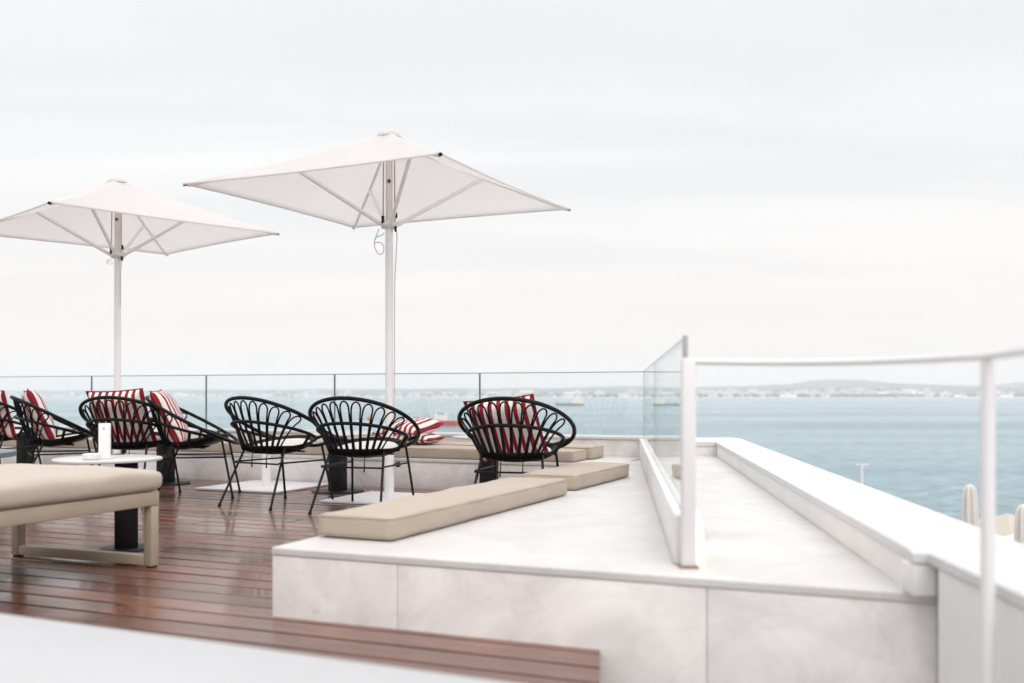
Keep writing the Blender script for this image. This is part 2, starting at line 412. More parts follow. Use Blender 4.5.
# overcast sky: brighter overhead than at the horizon
gz = N.new('ShaderNodeMapRange'); gz.inputs['From Min'].default_value = .37; gz.inputs['From Max'].default_value = 1.0
gz.inputs['To Min'].default_value = 1.0; gz.inputs['To Max'].default_value = 2.6
L.new(sp.outputs['Z'], gz.inputs['Value'])
hz = N.new('ShaderNodeMapRange'); hz.inputs['From Min'].default_value = 0; hz.inputs['From Max'].default_value = .22
L.new(ab.outputs[0], hz.inputs['Value'])
hc = N.new('ShaderNodeMix'); hc.data_type = 'RGBA'; hc.inputs['A'].default_value = (.95, .885, .86, 1)
L.new(hz.outputs['Result'], hc.inputs['Factor']); L.new(cc.outputs['Result'], hc.inputs['B'])
b2 = N.new('ShaderNodeBackground'); L.new(hc.outputs['Result'], b2.inputs['Color']); L.new(gz.outputs['Result'], b2.inputs['Strength'])
ms = N.new('ShaderNodeMixShader'); ms.inputs['Fac'].default_value = .93
L.new(bg.outputs[0], ms.inputs[1]); L.new(b2.outputs[0], ms.inputs[2]); L.new(ms.outputs[0], out.inputs['Surface'])

sl = bpy.data.lights.new('sun', 'SUN'); sl.energy = .9; sl.angle = R(40); sl.color = (1, .94, .88)
so = bpy.data.objects.new('sun', sl); COL.objects.link(so)
sd = Vector((math.sin(SUN_AZ) * math.cos(SUN_EL), math.cos(SUN_AZ) * math.cos(SUN_EL), math.sin(SUN_EL)))
so.rotation_euler = sd.to_track_quat('Z', 'Y').to_euler(); so.location = (10, -10, 20)

scene.view_settings.view_transform = 'Standard'; scene.view_settings.look = 'None'
scene.view_settings.exposure = 0.12; scene.view_settings.gamma = 1.0
scene.render.engine = 'CYCLES'
scene.cycles.max_bounces = 10; scene.cycles.transparent_max_bounces = 16; scene.cycles.volume_bounces = 2

# ------------------------------------------------------------------ setting: water, ground, hills, haze
sea = MB().add([(-12500, -1900, 0), (12500, -1900, 0), (12500, 12500, 0), (-12500, 12500, 0)], [(0, 1, 2, 3)])
tag(sea.build('water', M['water'], loc=(0, 0, SEA)), kind='structure')
g = MB().box(-320, 330, -400, 150, -30.5, -27)
tag(g.build('ground', M['concrete']), kind='structure')

def interp(tab, x):
    if x <= tab[0][0]: return tab[0][1]
    for (a, b), (c, d) in zip(tab, tab[1:]):
        if x <= c:
            t = (x - a) / (c - a); t = t * t * (3 - 2 * t)
            return b + (d - b) * t
    return tab[-1][1]
RIDGE = [(-8000, 22), (-4900, 16), (-2000, 26), (450, 40), (850, 54), (1700, 56), (2170, 64), (2600, 76), (2780, 90), (2900, 116), (3020, 125), (3330, 124), (3440, 106), (3540, 86), (3980, 74), (4450, 60), (4640, 76), (4900, 98), (6500, 110), (9000, 60)]
def coast(x):
    return interp([(-9000, 9300), (-4500, 9000), (-2300, 8000), (-300, 6200), (500, 5650), (9000, 5500)], x) + 40 * noise.noise((x * .004, 3, 0))
def land_h(x, y):
    c = coast(x); d = y - c
    if d <= 0: return -32 + 0 * d
    ridge = interp(RIDGE, x) + 9 * noise.fractal(Vector((x * .002, 9.1, 0)), 1.0, 2.0, 4)
    t = min(1, d / (9600 - c)) if c < 9500 else 1
    low = interp([(0, -29), (60, -26), (500, -18), (1400, 6), (2400, 24)], d)
    s = t ** 2.2
    return low * (1 - s) + max(ridge, 4) * s + 5 * noise.fractal(Vector((x * .0015, y * .0015, 2)), 1.0, 2.0, 4) * min(1, d / 500)
NX, NY = 210, 44
vs = []; fs = []
for j in range(NY):
    for i in range(NX):
        x = -9000 + 18000 * i / (NX - 1); c = coast(x)
        q = j / (NY - 1)
        y = c - 20 + (9600 - c + 20) * (q / .85) ** 1.4 if q <= .85 else 9600 + (q - .85) / .15 * 1200
        z = land_h(x, min(y, 9600)) if y <= 9600 else land_h(x, 9600) - (y - 9600) * .05
        vs.append((x, y, z))
for j in range(NY - 1):
    for i in range(NX - 1):
        a = j * NX + i; fs.append((a, a + 1, a + NX + 1, a + NX))
hm = simple('hill_scrub', (.125, .125, .15), .95, var=.4, scale=.004)
nt_ = hm.node_tree; P_ = nt_.nodes['Principled BSDF']; src_ = P_.inputs['Base Color'].links[0].from_socket
tc_ = nt_.nodes.new('ShaderNodeTexCoord'); sp_ = nt_.nodes.new('ShaderNodeSeparateXYZ'); nt_.links.new(tc_.outputs['Object'], sp_.inputs[0])
mr_ = nt_.nodes.new('ShaderNodeMapRange'); mr_.inputs['From Min'].default_value = -25.5; mr_.inputs['From Max'].default_value = -22; nt_.links.new(sp_.outputs['Z'], mr_.inputs['Value'])
mx_ = nt_.nodes.new('ShaderNodeMix'); mx_.data_type = 'RGBA'; mx_.inputs['A'].default_value = (.62, .57, .48, 1)
nt_.links.new(src_, mx_.inputs['B']); nt_.links.new(mr_.outputs['Result'], mx_.inputs['Factor']); nt_.links.new(mx_.outputs['Result'], P_.inputs['Base Color'])
hills = MB().add(vs, fs, smooth=True)
tag(hills.build('hills', hm), kind='structure')

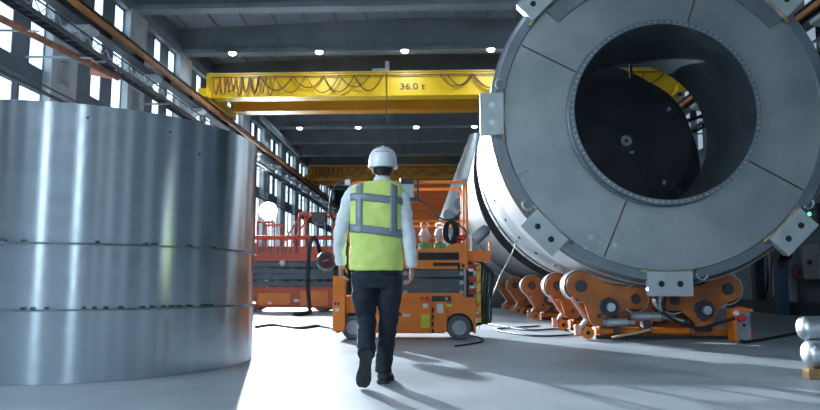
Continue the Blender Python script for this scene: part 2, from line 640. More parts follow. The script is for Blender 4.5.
# bridge cranes
def bridge_crane(Yc, label, bright, txt):
    zb, zt = 7.82, 8.68
    xe = 8.8
    r = empty('bridge_crane', (0, Yc, 7.5), label, 'crane')
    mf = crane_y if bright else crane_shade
    g = MB().bb(-xe, xe, Yc - 0.25, Yc + 0.25, zb, zt)
    g.bb(-xe, xe, Yc - 0.31, Yc + 0.31, zb - 0.04, zb).bb(-xe, xe, Yc - 0.31, Yc + 0.31, zt, zt + 0.03)
    g.build('girder', mf, r)
    g = MB().bb(-xe + 0.5, xe - 0.5, Yc + 1.55, Yc + 2.05, zb - 0.08, zt - 0.05)
    g.bb(-xe + 0.5, xe - 0.5, Yc + 1.5, Yc + 2.1, zb - 0.12, zb - 0.08)
    g.build('girder', crane_shade, r)  # rear girder, shade painted in by the darker tone
    MB().bb(-xe, xe, Yc - 0.12, Yc + 0.12, zt + 0.03, zt + 0.11).build('trolley_rail', white, r)
    for sx in (-1, 1):
        MB().bb(sx * (xe - .2), sx * (xe + .15), Yc - 0.7, Yc + 3.1, 7.72, 8.05, bevel=0.03).build('end_carriage', mf, r)
        for yy in (Yc - 0.35, Yc + 2.75):
            MB().cyl((sx * (xe - .1), yy, 7.735), (sx * (xe + .05), yy, 7.735), 0.11, 20).build('wheel', darksteel, r)
    # festoon cable loops on the face
    MB().bb(-xe + 0.2, xe - 0.2, Yc - 0.36, Yc - 0.33, zt - 0.14, zt - 0.11).build('festoon_track', darksteel, r)
    m = MB()
    rnd = random.Random(3)
    for pas, (rr, yo) in enumerate(((0.026, 0.37), (0.02, 0.41))):
        x = -xe + 0.3 + pas * 0.45
        i = 0
        while x < xe - 1.3:
            w = rnd.uniform(0.22, 0.4) if i < 6 else rnd.uniform(0.8, 1.35)
            dr = rnd.uniform(0.55, 0.78) if i < 6 else rnd.uniform(0.42, 0.66)
            if txt and x < -0.35 and x + w > -1.65:
                x += w
                i += 1
                continue
            m.tube(sag((x, Yc - yo, zt - 0.12), (x + w, Yc - yo, zt - 0.12), dr, 10), rr, 5)
            x += w
            i += 1
    m.build('festoon_cable', rust, r)
    if txt:
        p = P(399.5, 89.5, Yc - 0.26)
        text('36.0 t', 0.34, (p.x, Yc - 0.262, p.z), r, black, sx=1.2)
        # trolley gear on top
        q = P(388, 70, Yc)
        MB().bb(q.x - 0.1, q.x + 0.05, Yc - 0.1, Yc + 0.1, zt + 0.1, zt + 0.5).bb(q.x - 0.6, q.x - 0.1, Yc - 0.05, Yc + 0.05, zt + 0.14, zt + 0.24).build('limit_switch', white, r, bevel=0.02)
        MB().tube([(q.x - 0.02, Yc - 0.3, zt), (q.x - 0.02, Yc - 0.3, zt - 1.9)], 0.02, 6).build('pendant_cable', darksteel, r)
        # hoist trolley, beyond the vessel
        h = MB().bb(4.5, 6.0, Yc - 0.1, Yc + 2.2, zt + 0.11, zt + 0.5, bevel=0.03).cyl((4.7, Yc + 1.0, zt + 0.6), (5.8, Yc + 1.0, zt + 0.6), 0.22)
        h.build('hoist', mf, r)
    return r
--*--
Repeat only the lines between the start of the data and the line with "so.rotation_euler = sd.to_track_quat('Z', 'Y').to_euler();", including those two lines, and skip the pictures.

= Exercise result =
Keep writing the Blender script for this image. This is part 2, starting at line 412. More parts follow. Use Blender 4.5.
# overcast sky: brighter overhead than at the horizon
gz = N.new('ShaderNodeMapRange'); gz.inputs['From Min'].default_value = .37; gz.inputs['From Max'].default_value = 1.0
gz.inputs['To Min'].default_value = 1.0; gz.inputs['To Max'].default_value = 2.6
L.new(sp.outputs['Z'], gz.inputs['Value'])
hz = N.new('ShaderNodeMapRange'); hz.inputs['From Min'].default_value = 0; hz.inputs['From Max'].default_value = .22
L.new(ab.outputs[0], hz.inputs['Value'])
hc = N.new('ShaderNodeMix'); hc.data_type = 'RGBA'; hc.inputs['A'].default_value = (.95, .885, .86, 1)
L.new(hz.outputs['Result'], hc.inputs['Factor']); L.new(cc.outputs['Result'], hc.inputs['B'])
b2 = N.new('ShaderNodeBackground'); L.new(hc.outputs['Result'], b2.inputs['Color']); L.new(gz.outputs['Result'], b2.inputs['Strength'])
ms = N.new('ShaderNodeMixShader'); ms.inputs['Fac'].default_value = .93
L.new(bg.outputs[0], ms.inputs[1]); L.new(b2.outputs[0], ms.inputs[2]); L.new(ms.outputs[0], out.inputs['Surface'])

sl = bpy.data.lights.new('sun', 'SUN'); sl.energy = .9; sl.angle = R(40); sl.color = (1, .94, .88)
so = bpy.data.objects.new('sun', sl); COL.objects.link(so)
sd = Vector((math.sin(SUN_AZ) * math.cos(SUN_EL), math.cos(SUN_AZ) * math.cos(SUN_EL), math.sin(SUN_EL)))
so.rotation_euler = sd.to_track_quat('Z', 'Y').to_euler(); so.location = (10, -10, 20)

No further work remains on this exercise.